I see the green grasshopper. I’m startled, as he rests just a few feet from me, clinging to the tomato cage, and I took no notice.
I turn my eyes to the garden. I ask them to become noticing eyes.
Right away I see him, sitting on the silvery finger-long leaf of the Echium candicans.
He is the patriarch of all grasshoppers, with his walrus face. I imagine that if he begins to scrape those legs, one against the other, his song will fill the canyon. It’s worth interrupting my husband. it’s worth getting the camera. He rests still, regal, unperturbed by my going, my calling out, my returning, my flashy camera.
Then I notice a twig stuck in the silvery fingerlong foliage, a souvenir of recent wind.
I remove it and find the spent pods of seeds, left behind as their charges burst forth, or maybe drifted, down to earth that only seems indifferent.
I wonder what will grow from these seeds, and where.
A speck of color caught my eye as I unwove the twig from silvery fingerlong foliage. I return to investigate.
Returning with my noticing eyes I see a ladybug, tucked deeply into the shrub’s rosette.

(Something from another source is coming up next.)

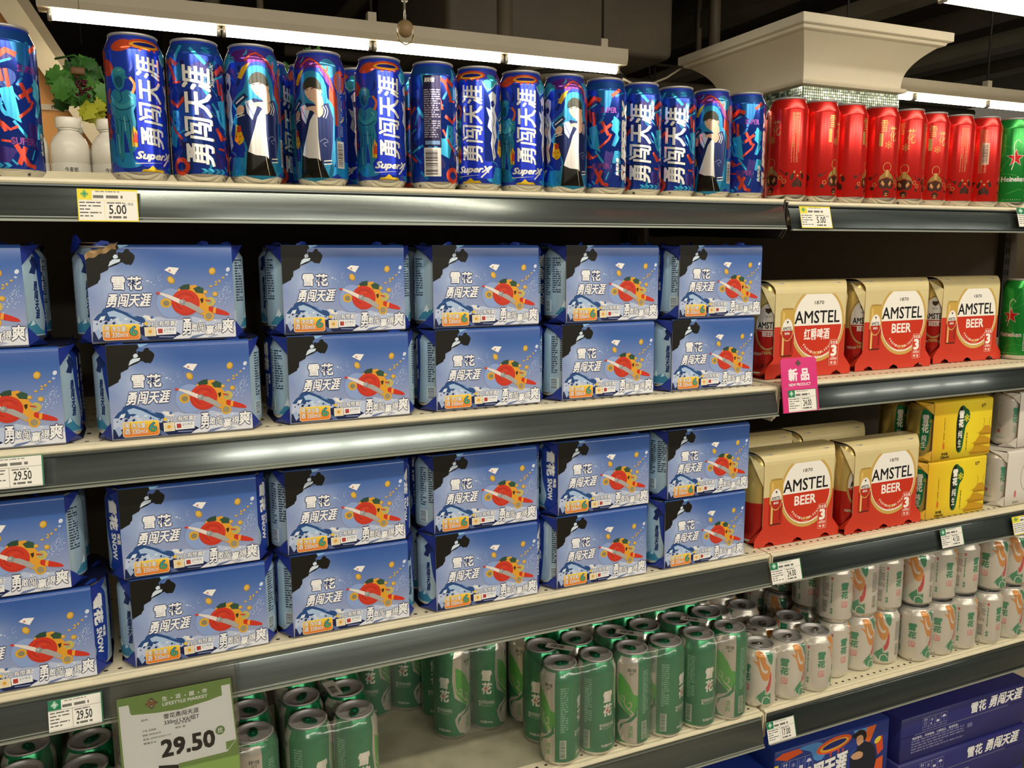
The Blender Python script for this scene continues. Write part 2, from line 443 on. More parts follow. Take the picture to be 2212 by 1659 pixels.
# ================================================================ beer can solids
def can_prof(H, neck, rt=.0262):
    return [(.0250, 0), (.0275, .0016), (.0322, .0078), (.033, .010), (.033, H-neck), (.0326, H-neck+.0022), (rt+.0012, H-.0058), (rt+.0002, H-.0035)]
P500, P330 = can_prof(.168, .0205), can_prof(.1155, .0165)
PP330 = can_prof(.1155, .0165)
SEG = 48
def can_body(name, prof, m, mtop=None, mbase=None):
    b = MB(); mats = [mbase or SILV, mbase or SILV, mbase or SILV]+[m]*(len(prof)-4)
    b.lathe(prof, SEG, m, mats=mats)
    b.lathe([(.0, .004), (.020, .004), (.0250, 0)], SEG, SILV)
    return b.mesh(name)
def can_lid(H, tabm, rt=.0262):
    b = MB(); z = H-.0035
    b.lathe([(rt+.0002, z), (rt+.0013, z+.0009), (rt+.0014, z+.0024), (rt+.0006, z+.0034), (rt-.0008, z+.0034), (rt-.0018, z+.0022), (rt-.0028, z-.0016), (rt-.0045, z-.0020), (.0008, z-.0014), (0, z-.0014)], SEG, SILVD)
    # scored mouth
    p = [(.0085*math.cos(t*math.pi/8), -.0095+.0075*math.sin(t*math.pi/8), z-.00105) for t in range(16)]
    b.add(p, [tuple(range(16))], SILVD)
    me = b.mesh('lid')
    t = MB(); pts = []
    for k in range(16):
        a = k*math.pi/8; pts.append((.0072*math.cos(a)*(1 if math.sin(a) < 0 else .86), .0035+.0115*math.sin(a)))
    t.prism(pts, 'z', z-.0006, z+.0010, tabm)
    t.prism([(.0032*math.cos(k*math.pi/5), .0095+.0026*math.sin(k*math.pi/5)) for k in range(10)], 'z', z+.0009, z+.00105, HOLE)
    t.lathe([(.0, z+.0018), (.0018, z+.0016), (.0022, z+.0009)], 10, tabm)
    return me, t.mesh('pull_tab')
TABG = mat('green_anodised_tab', '1F7A55', .3, .8)
TABS = SILV
LID500 = can_lid(.168, TABS); LID500G = can_lid(.168, TABG); LID330 = can_lid(.1155, TABS)

# ================================================================ label artwork: the blue six-can cartons
NV, WH = '1B2A63', 'F2F3F4'
def Z(X, Y):
    a = (X-215)/1625; top = 145+15*a; bot = 1285-70*a
    return (165*a-82.5, 118*(1-(Y-top)/(bot-top)))
PK = Art(); PK.T = Z
PK.lv = 1
PK.up().poly([(205, 640), (205, 138), (560, 141), (578, 180), (545, 215), (552, 250), (520, 262), (505, 300), (470, 330), (448, 380), (480, 388), (440, 410), (400, 450), (372, 462), (360, 470), (356, 530), (330, 560), (330, 575)], '15140F')
PK.up().poly([(562, 224), (600, 236), (622, 228), (640, 200), (660, 190), (682, 198), (690, 222), (715, 236), (742, 268), (738, 300), (718, 345), (694, 375), (668, 366), (640, 368), (600, 340), (575, 350), (545, 368), (500, 385), (455, 400), (440, 430), (395, 450), (450, 380), (470, 330), (500, 300), (560, 250)], '15140F')
PK.up().poly([(505, 275), (530, 252), (556, 262), (562, 290), (540, 300), (516, 304)], 'CFE0F2').poly([(470, 335), (500, 310), (585, 305), (575, 335), (510, 360), (450, 390)], 'CFE0F2')
PK.poly([(560, 141), (690, 142), (660, 160), (610, 175), (578, 182)], '8CC0EC')
# mountains
PK.lv = 2
PK.poly([(245, 985), (300, 930), (330, 915), (360, 870), (410, 845), (470, 850), (520, 870), (600, 905), (660, 925), (720, 955), (800, 950), (850, 948), (900, 970), (960, 960), (1040, 985), (1120, 985), (1180, 1000), (1260, 990), (1350, 960), (1450, 985), (1560, 990), (1700, 995), (1840, 1010), (1842, 1215), (222, 1284)], 'B9C6E2')
PK.up().poly([(245, 1000), (300, 935), (335, 915), (360, 872), (410, 848), (470, 852), (520, 872), (600, 908), (690, 950), (770, 960), (800, 985), (815, 1030), (780, 1060), (700, 1030), (600, 1000), (520, 960), (440, 1000), (330, 1010)], '284C86')
PK.up().poly([(400, 910), (470, 890), (560, 925), (690, 1000), (760, 1035), (700, 1045), (560, 1000), (480, 960), (420, 960)], 'A9C3E6').poly([(480, 985), (520, 975), (560, 1060), (520, 1070)], 'C8D8EE').poly([(330, 960), (380, 950), (360, 1000), (300, 1010)], 'DCE6F4')
PK.poly([(800, 945), (840, 950), (880, 975), (930, 1000), (870, 1010), (820, 990)], 'F0E9DF').poly([(600, 905), (660, 925), (720, 975), (660, 955)], '6C8FC4')
PK.up().poly([(222, 1284), (235, 1130), (300, 1160), (345, 1120), (420, 1060), (520, 1080), (700, 1050), (760, 1080), (800, 1060), (880, 1090), (960, 1150), (1100, 1110), (1200, 1160), (1140, 1190), (1062, 1248)], '16224F')
PK.up().poly([(250, 1130), (300, 1100), (330, 1180), (290, 1230)], '9FB2D6').poly([(740, 1160), (800, 1190), (860, 1245), (760, 1250)], '55689A')
PK.poly([(1062, 1248), (1140, 1190), (1230, 1150), (1500, 1110), (1842, 1070), (1843, 1215)], 'DFE2EC').up().poly([(1280, 1215), (1330, 1180), (1500, 1150), (1440, 1180), (1330, 1215)], '6E7EA8').poly([(1500, 1190), (1600, 1160), (1640, 1170), (1540, 1200)], 'AEB6CE')
rr = random.Random(9)
for i in range(26):
    x = rr.uniform(270, 1000); y = rr.uniform(930, 1075)+abs(x-430)*.03; l = rr.uniform(14, 46)
    PK.lv = 7; PK.poly([(x, y), (x+l*.6, y-l*.55), (x+l, y-l*.1), (x+l*.5, y+l*.4)], rr.choice(('DCE6F4', '16305F', 'A9C3E6', '3F6AA8', '1E3E74')))
for i in range(16):
    x = rr.uniform(1100, 1820); y = rr.uniform(1000, 1060); l = rr.uniform(14, 40); PK.poly([(x, y), (x+l*.6, y-l*.4), (x+l, y+l*.2)], rr.choice(('8E9CC0', 'F0E9E4', 'C8CEE0')))
for i in range(12):
    x = rr.uniform(260, 1000); y = rr.uniform(1215, 1240); l = rr.uniform(14, 50); PK.poly([(x, y), (x+l*.6, y-l*.3), (x+l, y+l*.1)], rr.choice(('2C3C74', '46568C', '0E1838')))
# wording
PK.lv = 9
PK.text('雪', 472, 502, 618, 655, WH, .03, out=NV, ow=.05).text('花', 640, 502, 800, 655, WH, .03, out=NV, ow=.05)
PK.lv = 11; PK.T = None; PK.flake(*Z(697, 577), 4.6, NV, .9); PK.T = Z
PK.lv = 9; PK.text('勇闯天涯', 392, 697, 902, 845, WH, .024, .35, out=NV, ow=.05)
PK.ring(822, 512, 16, 16, .35, 'B7C4E0')
PK.lv = 9
for body, x0, y0, x1, y1 in (('勇', 1215, 985, 1320, 1165), ('敢', 1320, 1035, 1398, 1125), ('闯', 1398, 1035, 1478, 1130), ('赢', 1480, 1060, 1590, 1162), ('得', 1588, 1040, 1678, 1130), ('爽', 1672, 982, 1822, 1140)):
    PK.text(body, x0, y0, x1, y1, WH, .02, .12, out='1A2450', ow=.05)
PK.text('码上有惊喜', 835, 1012, 1138, 1066, WH, .02, .1, out='1A2450', ow=.05)
# volume badge
PK.lv = 8; a = Z(335, 1048); b = Z(742, 1222)
PK.T = None; PK.rrect(a[0], b[1], b[0], a[1]-.6, 3, 'F3D9A8'); PK.up(); 
BADGE = mat('badge_print', 'F0A030', .42, grad=(2, .006, .024, [(0, 'E07A2C'), (.45, 'F2A52E'), (1, 'F4DD3E')]))
PK.rrect(a[0]+.7, b[1]+.7, b[0]-.7, a[1]-1.3, 2.5, BADGE); PK.T = Z; PK.up()
PK.text('啤\n酒', 352, 1062, 412, 1200, WH, .01, out='6A2A12', ow=.035).text('净含量:', 432, 1068, 600, 1128, WH, .01, out='6A2A12', ow=.035)
PK.text('330ml', 438, 1142, 575, 1196, WH, .01, out='6A2A12', ow=.035).text('X', 583, 1150, 612, 1192, WH, .01, out='6A2A12', ow=.03)
PK.rect(420, 1070, 424, 1196, '6A2A12'); PK.up()
SIX = mat('badge_digit', '3C9A8A', .4, grad=(2, .0085, .0215, [(0, '4FB04A'), (1, '2A86B8')]))
PK.text('6', 628, 1068, 712, 1176, SIX, .012, out='16224F', ow=.03)
# promo panel (its code left out) and coin
PK.lv = 8
PK.poly([(790, 1082), (915, 1078), (917, 1182), (792, 1188)], 'E9DDBE').poly([(922, 1084), (1143, 1080), (1145, 1160), (922, 1172)], 'EEF0F2')
PK.up().ell(852, 1132, 22, 22, 'DDA23A').ring(852, 1132, 40, 40, .5, 'DCC089').poly([(940, 1100), (992, 1098), (993, 1150), (941, 1154)], 'B04038')
PK.text('JJ斗地主', 1005, 1092, 1128, 1125, '7E8798', .01).text('www.jj.cn', 1015, 1134, 1110, 1150, '9AA2B0')
PK.poly([(790, 1030), (812, 1018), (835, 1030), (830, 1055), (800, 1060)], 'E8C23C').rect(950, 1186, 1120, 1197, '8C96B8')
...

I see, too, the fresh green tips sprouting on the Echium. Soon she’ll unfurl her purple flowers again, renew her promise that winter will end.
The patriarch remains. He’s moved to another place amid the silvery fingerlong foliage.
18 On that day the deaf will hear words of a book,
And out of their gloom and darkness the eyes of the blind will see.
19 The afflicted also will increase their gladness in the LORD,
And the needy of mankind will rejoice in the Holy One of Israel.